Florida-born pop upstart Ariana Grande has clocked many hours on the small screen — she’s a veteran of the Nickelodeon shows Victorious and the more recent, notoriously ill-fated buddy comedy Sam & Cat — but my favorite televised moment of her career came this July, when she hosted a half-hour special on MTV called Total Ariana Live. Between audience questions about her musical idol (unexpectedly, Imogen Heap) and which house she’d choose to belong to at Hogwarts (equally unexpectedly, Slytherin), Grande was forced to play a game in which she spun a wheel to determine which hit song she’d have to perform, and which wAcKy genre she’d have to sing it in. Ariana Grande clearly had no time for this game; she looked impatient as tenured MTV VJ Sway explained the rules, and instead of leaving it up to chance, she turned the wheel to her chosen song — A$AP Rocky’s “Fuckin’ Problems,” in the style of Broadway. Grande closed her eyes as if transported, and in her signature angel-soft voice, let it fly: “IIIIII love bad bitches, that’s my fuckin’ problem! Aaaaand I know I like to fuck, I got a fuckin’ problem!” The censors reacted slowly, clearly unprepared to do much heavy lifting on an Ariana Grande special, so Sway was left to muffle her f-bombs like a nervous dad: “Okay, okay, okay!” Grande shrugged sweetly, seeming somehow genuinely unaware that you can’t do that on television.
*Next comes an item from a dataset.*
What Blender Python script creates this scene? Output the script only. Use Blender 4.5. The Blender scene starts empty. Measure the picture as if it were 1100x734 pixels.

For a former tween idol, this was something charming and rare: A bad-girl moment with an unscripted breeziness about it that suggested it was not trying too hard to be A Bad-Girl Moment. It had been a long time since we’d seen that on MTV.

Such are the virtues of Grande’s variable but largely very good second album My Everything, which finds a way to be flirty and sexy without being affectedly raunchy, and “mature” without ever feeling too stiff or starched. Much as her weightless upper register flutters at least an octave above her peers, My Everything hovers somewhere beyond the played-out Innocence Lost narrative that has tripped up a lot of other pop stars around her age (Grande is ten months younger than Demi Lovato and seven younger than Miley, but a full year older than Yung Bieb). And although the record isn’t the full diva makeover many Ari skeptics have dreamed of, it’s still a charisma upgrade when compared to her promising but languid 2013 debut, Yours Truly. In the wake of that album’s modest success, the three things that Grande was most frequently compared to were a hummingbird, “Baby Mariah,” and a tiny child playing dress-up in her mother’s walk-in shoe closet. After My Everything, we can at least retire the last one of those clichés from the list: The heels aren’t the fiercest on the market, but at least they finally fit.

Pop albums have a tendency to be shamelessly front-loaded, but My Everything distributes its treasures evenly across a 40-minute runtime. First up is “Problem,” her ubiquitous, En Vogue–nostalgic summertime smash with Iggy Azalea (and *whispers* Big Sean). Then there’s her more recent hit “Break Free,” a prismatic, strobe-lit collab with EDM Keebler elf Zedd — a breakup anthem so overwhelmingly glorious that it manages to transcend songwriter/co-producer Max Martin’s truly indefensible grammar. (Grande has found an effective way maneuver around dumb lyrics: Make it so no one understands what you’re saying anyway!)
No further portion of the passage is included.